The Stroh violin was an expensive instrument: in 1911 it was offered by the London dealers Barnes & Mullins for nine guineas (£9.45, then equal to $37.80) or twelve guineas (£12.60 / $50.40) at a time when a reasonable factory violin could be had for two guineas. It was listed as being especially suitable for use in small theatres and music-halls.

The sound of the instrument is quite loud, and projects very well. It is of course a much more tinny or metallic tone (compared to a wood bodied instrument), yet still quite full and beautiful. This effectively extended the first concept to now use a conical resonator with corrugations at its edge, allowing a more 'rigid' diaphragm. 

The instrument was and still today is used by musicians:

In 1920s Buenos Aires, Julio de Caro, a renowned Tango orchestra director and violinist, used the Stroh violin in his live performances, and was called violín-corneta (cornet violin) by the locals.
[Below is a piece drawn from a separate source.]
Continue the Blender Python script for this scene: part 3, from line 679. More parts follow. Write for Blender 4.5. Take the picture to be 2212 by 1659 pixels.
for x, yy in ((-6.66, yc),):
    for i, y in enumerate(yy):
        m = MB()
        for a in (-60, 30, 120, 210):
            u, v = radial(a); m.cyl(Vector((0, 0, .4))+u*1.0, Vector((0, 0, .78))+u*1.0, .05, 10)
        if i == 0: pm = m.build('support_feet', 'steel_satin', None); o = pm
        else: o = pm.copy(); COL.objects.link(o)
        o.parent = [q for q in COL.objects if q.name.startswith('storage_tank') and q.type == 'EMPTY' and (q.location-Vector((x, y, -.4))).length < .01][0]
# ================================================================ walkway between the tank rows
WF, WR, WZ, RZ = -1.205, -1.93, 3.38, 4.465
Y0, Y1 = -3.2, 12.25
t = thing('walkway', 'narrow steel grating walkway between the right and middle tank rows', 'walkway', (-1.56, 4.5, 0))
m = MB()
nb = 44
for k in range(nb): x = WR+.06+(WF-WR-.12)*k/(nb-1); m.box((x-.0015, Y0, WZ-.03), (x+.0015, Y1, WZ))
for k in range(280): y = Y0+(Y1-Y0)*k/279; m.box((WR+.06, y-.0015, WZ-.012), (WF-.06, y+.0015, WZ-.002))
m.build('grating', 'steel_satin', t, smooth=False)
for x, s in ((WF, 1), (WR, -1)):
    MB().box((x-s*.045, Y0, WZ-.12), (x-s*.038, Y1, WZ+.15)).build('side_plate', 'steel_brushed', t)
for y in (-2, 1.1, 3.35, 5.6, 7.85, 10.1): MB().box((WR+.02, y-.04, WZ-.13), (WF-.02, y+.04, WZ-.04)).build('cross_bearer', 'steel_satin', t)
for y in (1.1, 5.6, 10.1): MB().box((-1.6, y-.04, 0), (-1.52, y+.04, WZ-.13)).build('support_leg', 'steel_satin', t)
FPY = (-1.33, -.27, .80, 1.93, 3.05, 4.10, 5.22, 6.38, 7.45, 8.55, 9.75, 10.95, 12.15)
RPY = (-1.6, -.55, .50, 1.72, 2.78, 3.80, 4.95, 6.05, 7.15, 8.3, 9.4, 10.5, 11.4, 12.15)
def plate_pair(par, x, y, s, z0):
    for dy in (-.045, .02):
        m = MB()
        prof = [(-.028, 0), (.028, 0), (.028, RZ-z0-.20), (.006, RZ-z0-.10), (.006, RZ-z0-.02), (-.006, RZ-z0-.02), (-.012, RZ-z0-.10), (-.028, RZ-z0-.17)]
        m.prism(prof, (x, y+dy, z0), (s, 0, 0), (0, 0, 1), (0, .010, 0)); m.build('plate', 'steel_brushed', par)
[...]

A number of musicians, including Tom Waits, Carla Kihlstedt, Thomas Newman, Bat for Lashes, A Hawk and a Hacksaw and Eric Gorfain continue to use the Stroh violin for its distinctive sound. Shakira featured a Stroh violin on her 2010/11 The Sun Comes Out World Tour, with multi-instrumentalist Una Palliser playing it on some songs. Palliser also played Stroh violin on Tom Hickox album and live with Bitter Ruin. Pinky Weitzman plays the Stroh violin for various New York experimental ensembles, including her own project (Not Waving but Drowning), as well as Flare, LD & the New Criticism, and as part of the onstage ensemble for Stephin Merritt's My Life as a Fairy Tale. A Stroh violin is regularly played by Andy Stein of Vince Giordano's Nighthawks, a New York-based band specialising in the music of the 1920s and 1930s. They Might Be Giants used a Stroh violin in their song, I Can Hear You, recorded on a wax cylinder at the Edison Laboratory. Lindsey Stirling features a Stroh violin in her latest video "Roundtable Rival".